Хоть возьми тот крест pour la Merite и повесь ему на грудь за бесстрашный полет над сияющими вершинами всевоз­можных должностей и постов.

Толстой, чтобы его не уличили в притворстве, все но­ровит спрятаться за Бога.

Почему-то люди всеми силами цепляются за то, что обречено. Это заметил Лукреций. А всего страшнее и, по­жалуй, вернее у Горация: считай каждый день последним.

Это — несомненно. И так безнадежно, словно ты сто­ишь перед скользким скальным обрывом. Стоишь, ноги теряют опору, и не за что ухватиться.

Болен бывает не только отдельный человек, но и его ве­личество народ, и целое государство. В Германии существо­вала расовая теория, в которую, наверное же, верили не только Ницше и Геббельс. В Японии синтоистская религия, утверждая божественность императора, внушила веру, что миссия японскою народа — править миром. Белорусам внушают, что они — кроткий, покорный народ. И его количество белорус, смущенно склоняя голову, молчаливо соглашается.
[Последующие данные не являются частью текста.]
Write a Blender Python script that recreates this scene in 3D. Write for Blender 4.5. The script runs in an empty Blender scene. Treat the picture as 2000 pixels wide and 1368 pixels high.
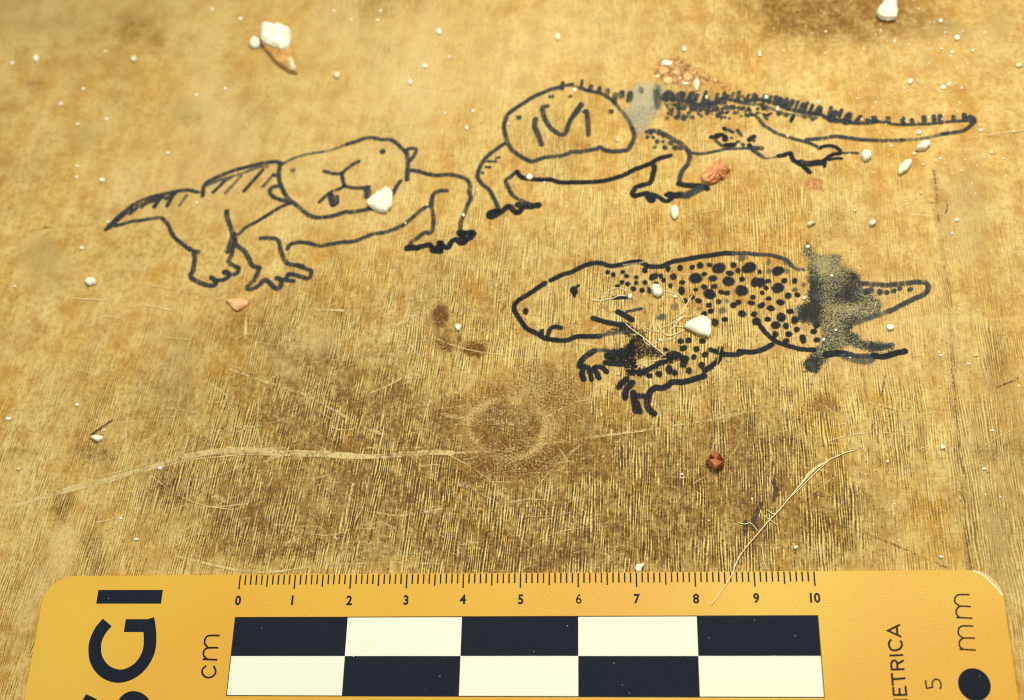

В «Ночных бдениях» Бонавентуры (или Шеллинга?) на обороте обложки нашел свое, а скорее чужое, изложенное на свой лад: «Кто любит, тот требует платы за это. Кто ненавидит — ненавидит задаром. Даже жертвуя собою, как Гриневицкий, когда шел с бомбой на недобитого царя».

Я тоже, как кто-то из древних, изнемогая от жажды, припадаю к мелеющей реке своего детства. Как мало в ней осталось животворной влаги. Все ближе и ближе розова­тое песчаное дно.

Жизнь измеряется не счетом отведенных тебе лет, а масштабом сделанного.